:: WHAT THE TASK REQUIRES ::
Transcribe all the records with complete accuracy.

:: ENTRIES PROVIDED ::
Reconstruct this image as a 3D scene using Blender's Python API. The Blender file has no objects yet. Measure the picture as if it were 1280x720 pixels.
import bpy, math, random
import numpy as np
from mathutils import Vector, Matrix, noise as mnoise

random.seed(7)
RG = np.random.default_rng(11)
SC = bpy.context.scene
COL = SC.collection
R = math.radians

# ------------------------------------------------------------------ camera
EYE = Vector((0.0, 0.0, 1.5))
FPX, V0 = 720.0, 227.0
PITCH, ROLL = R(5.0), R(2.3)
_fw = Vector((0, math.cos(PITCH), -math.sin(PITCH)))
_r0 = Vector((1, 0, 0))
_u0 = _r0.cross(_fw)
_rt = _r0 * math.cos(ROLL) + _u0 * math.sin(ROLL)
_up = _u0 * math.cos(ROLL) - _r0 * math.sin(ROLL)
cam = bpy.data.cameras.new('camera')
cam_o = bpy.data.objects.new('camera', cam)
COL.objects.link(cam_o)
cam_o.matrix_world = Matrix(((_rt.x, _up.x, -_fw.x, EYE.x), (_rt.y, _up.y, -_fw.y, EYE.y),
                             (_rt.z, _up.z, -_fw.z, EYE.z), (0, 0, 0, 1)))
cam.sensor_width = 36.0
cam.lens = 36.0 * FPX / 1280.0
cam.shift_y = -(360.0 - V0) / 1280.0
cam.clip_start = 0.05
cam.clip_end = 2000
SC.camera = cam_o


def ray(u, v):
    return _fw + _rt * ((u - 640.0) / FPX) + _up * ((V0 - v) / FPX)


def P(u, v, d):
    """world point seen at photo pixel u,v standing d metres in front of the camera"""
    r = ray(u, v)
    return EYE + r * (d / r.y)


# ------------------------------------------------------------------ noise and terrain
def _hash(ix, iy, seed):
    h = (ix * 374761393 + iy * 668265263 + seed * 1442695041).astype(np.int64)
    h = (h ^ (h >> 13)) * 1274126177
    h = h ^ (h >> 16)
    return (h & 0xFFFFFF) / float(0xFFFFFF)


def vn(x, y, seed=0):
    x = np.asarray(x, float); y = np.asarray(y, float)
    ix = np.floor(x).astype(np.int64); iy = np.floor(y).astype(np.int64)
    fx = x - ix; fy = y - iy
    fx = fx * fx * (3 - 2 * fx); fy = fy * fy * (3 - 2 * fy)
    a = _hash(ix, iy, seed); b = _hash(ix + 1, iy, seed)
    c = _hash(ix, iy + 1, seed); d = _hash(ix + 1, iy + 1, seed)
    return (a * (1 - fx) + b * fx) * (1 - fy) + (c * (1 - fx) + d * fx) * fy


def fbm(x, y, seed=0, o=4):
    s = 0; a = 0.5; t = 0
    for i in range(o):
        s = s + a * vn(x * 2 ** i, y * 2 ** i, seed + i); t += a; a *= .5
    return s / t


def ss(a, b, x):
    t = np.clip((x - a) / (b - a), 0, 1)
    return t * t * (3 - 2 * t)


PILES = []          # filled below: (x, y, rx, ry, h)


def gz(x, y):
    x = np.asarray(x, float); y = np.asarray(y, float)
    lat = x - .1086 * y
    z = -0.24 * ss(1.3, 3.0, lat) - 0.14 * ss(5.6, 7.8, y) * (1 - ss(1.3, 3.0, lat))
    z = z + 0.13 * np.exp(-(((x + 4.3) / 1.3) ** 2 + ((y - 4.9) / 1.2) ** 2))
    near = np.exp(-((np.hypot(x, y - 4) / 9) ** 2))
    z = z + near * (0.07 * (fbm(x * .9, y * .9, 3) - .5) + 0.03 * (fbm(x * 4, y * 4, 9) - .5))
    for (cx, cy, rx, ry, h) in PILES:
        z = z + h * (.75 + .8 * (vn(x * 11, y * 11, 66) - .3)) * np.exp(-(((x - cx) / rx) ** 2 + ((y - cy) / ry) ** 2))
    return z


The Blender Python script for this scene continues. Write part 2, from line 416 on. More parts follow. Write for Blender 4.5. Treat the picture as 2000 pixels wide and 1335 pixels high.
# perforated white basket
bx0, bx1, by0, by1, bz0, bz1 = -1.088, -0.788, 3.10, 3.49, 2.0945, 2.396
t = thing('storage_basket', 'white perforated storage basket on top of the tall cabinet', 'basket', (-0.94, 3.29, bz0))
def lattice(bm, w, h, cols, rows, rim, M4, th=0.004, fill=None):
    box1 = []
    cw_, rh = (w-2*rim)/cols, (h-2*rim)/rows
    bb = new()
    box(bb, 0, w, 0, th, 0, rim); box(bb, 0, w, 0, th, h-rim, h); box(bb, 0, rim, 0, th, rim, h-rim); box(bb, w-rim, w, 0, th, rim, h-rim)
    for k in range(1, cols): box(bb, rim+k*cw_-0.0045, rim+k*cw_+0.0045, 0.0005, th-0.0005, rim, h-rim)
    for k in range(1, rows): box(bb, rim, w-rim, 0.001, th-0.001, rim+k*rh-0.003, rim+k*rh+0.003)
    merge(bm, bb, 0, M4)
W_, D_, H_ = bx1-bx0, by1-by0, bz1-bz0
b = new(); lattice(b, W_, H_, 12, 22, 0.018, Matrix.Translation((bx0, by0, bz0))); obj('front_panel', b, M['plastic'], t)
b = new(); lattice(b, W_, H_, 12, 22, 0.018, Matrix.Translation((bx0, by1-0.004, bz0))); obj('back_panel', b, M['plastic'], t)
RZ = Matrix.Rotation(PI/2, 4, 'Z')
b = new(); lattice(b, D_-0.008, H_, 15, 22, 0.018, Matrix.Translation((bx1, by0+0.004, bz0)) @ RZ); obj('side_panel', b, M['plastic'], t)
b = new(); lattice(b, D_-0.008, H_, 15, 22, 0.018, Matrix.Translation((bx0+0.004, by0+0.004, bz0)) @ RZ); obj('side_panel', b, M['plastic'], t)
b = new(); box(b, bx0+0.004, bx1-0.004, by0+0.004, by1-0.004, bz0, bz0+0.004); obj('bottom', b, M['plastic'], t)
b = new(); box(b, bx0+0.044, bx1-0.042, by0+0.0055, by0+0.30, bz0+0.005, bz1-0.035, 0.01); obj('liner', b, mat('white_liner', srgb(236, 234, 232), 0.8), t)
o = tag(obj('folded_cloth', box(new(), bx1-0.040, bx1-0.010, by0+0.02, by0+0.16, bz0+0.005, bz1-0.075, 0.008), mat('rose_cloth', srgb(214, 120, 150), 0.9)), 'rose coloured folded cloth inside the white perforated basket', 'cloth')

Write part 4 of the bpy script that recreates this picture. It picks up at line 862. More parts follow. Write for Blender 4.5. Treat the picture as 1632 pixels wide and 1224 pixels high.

:: EXERCISE RESULT ::
Reconstruct this image as a 3D scene using Blender's Python API. The Blender file has no objects yet. Measure the picture as if it were 1280x720 pixels.
import bpy, math, random
import numpy as np
from mathutils import Vector, Matrix, noise as mnoise

random.seed(7)
RG = np.random.default_rng(11)
SC = bpy.context.scene
COL = SC.collection
R = math.radians

# ------------------------------------------------------------------ camera
EYE = Vector((0.0, 0.0, 1.5))
FPX, V0 = 720.0, 227.0
PITCH, ROLL = R(5.0), R(2.3)
_fw = Vector((0, math.cos(PITCH), -math.sin(PITCH)))
_r0 = Vector((1, 0, 0))
_u0 = _r0.cross(_fw)
_rt = _r0 * math.cos(ROLL) + _u0 * math.sin(ROLL)
_up = _u0 * math.cos(ROLL) - _r0 * math.sin(ROLL)
cam = bpy.data.cameras.new('camera')
cam_o = bpy.data.objects.new('camera', cam)
COL.objects.link(cam_o)
cam_o.matrix_world = Matrix(((_rt.x, _up.x, -_fw.x, EYE.x), (_rt.y, _up.y, -_fw.y, EYE.y),
                             (_rt.z, _up.z, -_fw.z, EYE.z), (0, 0, 0, 1)))
cam.sensor_width = 36.0
cam.lens = 36.0 * FPX / 1280.0
cam.shift_y = -(360.0 - V0) / 1280.0
cam.clip_start = 0.05
cam.clip_end = 2000
SC.camera = cam_o


def ray(u, v):
    return _fw + _rt * ((u - 640.0) / FPX) + _up * ((V0 - v) / FPX)


def P(u, v, d):
    """world point seen at photo pixel u,v standing d metres in front of the camera"""
    r = ray(u, v)
    return EYE + r * (d / r.y)


# ------------------------------------------------------------------ noise and terrain
def _hash(ix, iy, seed):
    h = (ix * 374761393 + iy * 668265263 + seed * 1442695041).astype(np.int64)
    h = (h ^ (h >> 13)) * 1274126177
    h = h ^ (h >> 16)
    return (h & 0xFFFFFF) / float(0xFFFFFF)


def vn(x, y, seed=0):
    x = np.asarray(x, float); y = np.asarray(y, float)
    ix = np.floor(x).astype(np.int64); iy = np.floor(y).astype(np.int64)
    fx = x - ix; fy = y - iy
    fx = fx * fx * (3 - 2 * fx); fy = fy * fy * (3 - 2 * fy)
    a = _hash(ix, iy, seed); b = _hash(ix + 1, iy, seed)
    c = _hash(ix, iy + 1, seed); d = _hash(ix + 1, iy + 1, seed)
    return (a * (1 - fx) + b * fx) * (1 - fy) + (c * (1 - fx) + d * fx) * fy


def fbm(x, y, seed=0, o=4):
    s = 0; a = 0.5; t = 0
    for i in range(o):
        s = s + a * vn(x * 2 ** i, y * 2 ** i, seed + i); t += a; a *= .5
    return s / t


def ss(a, b, x):
    t = np.clip((x - a) / (b - a), 0, 1)
    return t * t * (3 - 2 * t)


PILES = []          # filled below: (x, y, rx, ry, h)


def gz(x, y):
    x = np.asarray(x, float); y = np.asarray(y, float)
    lat = x - .1086 * y
    z = -0.24 * ss(1.3, 3.0, lat) - 0.14 * ss(5.6, 7.8, y) * (1 - ss(1.3, 3.0, lat))
    z = z + 0.13 * np.exp(-(((x + 4.3) / 1.3) ** 2 + ((y - 4.9) / 1.2) ** 2))
    near = np.exp(-((np.hypot(x, y - 4) / 9) ** 2))
    z = z + near * (0.07 * (fbm(x * .9, y * .9, 3) - .5) + 0.03 * (fbm(x * 4, y * 4, 9) - .5))
    for (cx, cy, rx, ry, h) in PILES:
        z = z + h * (.75 + .8 * (vn(x * 11, y * 11, 66) - .3)) * np.exp(-(((x - cx) / rx) ** 2 + ((y - cy) / ry) ** 2))
    return z


The Blender Python script for this scene continues. Write part 2, from line 416 on. More parts follow. Write for Blender 4.5. Treat the picture as 2000 pixels wide and 1335 pixels high.
# perforated white basket
bx0, bx1, by0, by1, bz0, bz1 = -1.088, -0.788, 3.10, 3.49, 2.0945, 2.396
t = thing('storage_basket', 'white perforated storage basket on top of the tall cabinet', 'basket', (-0.94, 3.29, bz0))
def lattice(bm, w, h, cols, rows, rim, M4, th=0.004, fill=None):
    box1 = []
    cw_, rh = (w-2*rim)/cols, (h-2*rim)/rows
    bb = new()
    box(bb, 0, w, 0, th, 0, rim); box(bb, 0, w, 0, th, h-rim, h); box(bb, 0, rim, 0, th, rim, h-rim); box(bb, w-rim, w, 0, th, rim, h-rim)
    for k in range(1, cols): box(bb, rim+k*cw_-0.0045, rim+k*cw_+0.0045, 0.0005, th-0.0005, rim, h-rim)
    for k in range(1, rows): box(bb, rim, w-rim, 0.001, th-0.001, rim+k*rh-0.003, rim+k*rh+0.003)
    merge(bm, bb, 0, M4)
W_, D_, H_ = bx1-bx0, by1-by0, bz1-bz0
b = new(); lattice(b, W_, H_, 12, 22, 0.018, Matrix.Translation((bx0, by0, bz0))); obj('front_panel', b, M['plastic'], t)
b = new(); lattice(b, W_, H_, 12, 22, 0.018, Matrix.Translation((bx0, by1-0.004, bz0))); obj('back_panel', b, M['plastic'], t)
RZ = Matrix.Rotation(PI/2, 4, 'Z')
b = new(); lattice(b, D_-0.008, H_, 15, 22, 0.018, Matrix.Translation((bx1, by0+0.004, bz0)) @ RZ); obj('side_panel', b, M['plastic'], t)
b = new(); lattice(b, D_-0.008, H_, 15, 22, 0.018, Matrix.Translation((bx0+0.004, by0+0.004, bz0)) @ RZ); obj('side_panel', b, M['plastic'], t)
b = new(); box(b, bx0+0.004, bx1-0.004, by0+0.004, by1-0.004, bz0, bz0+0.004); obj('bottom', b, M['plastic'], t)
b = new(); box(b, bx0+0.044, bx1-0.042, by0+0.0055, by0+0.30, bz0+0.005, bz1-0.035, 0.01); obj('liner', b, mat('white_liner', srgb(236, 234, 232), 0.8), t)
o = tag(obj('folded_cloth', box(new(), bx1-0.040, bx1-0.010, by0+0.02, by0+0.16, bz0+0.005, bz1-0.075, 0.008), mat('rose_cloth', srgb(214, 120, 150), 0.9)), 'rose coloured folded cloth inside the white perforated basket', 'cloth')

Write part 4 of the bpy script that recreates this picture. It picks up at line 862. More parts follow. Write for Blender 4.5. Treat the picture as 1632 pixels wide and 1224 pixels high.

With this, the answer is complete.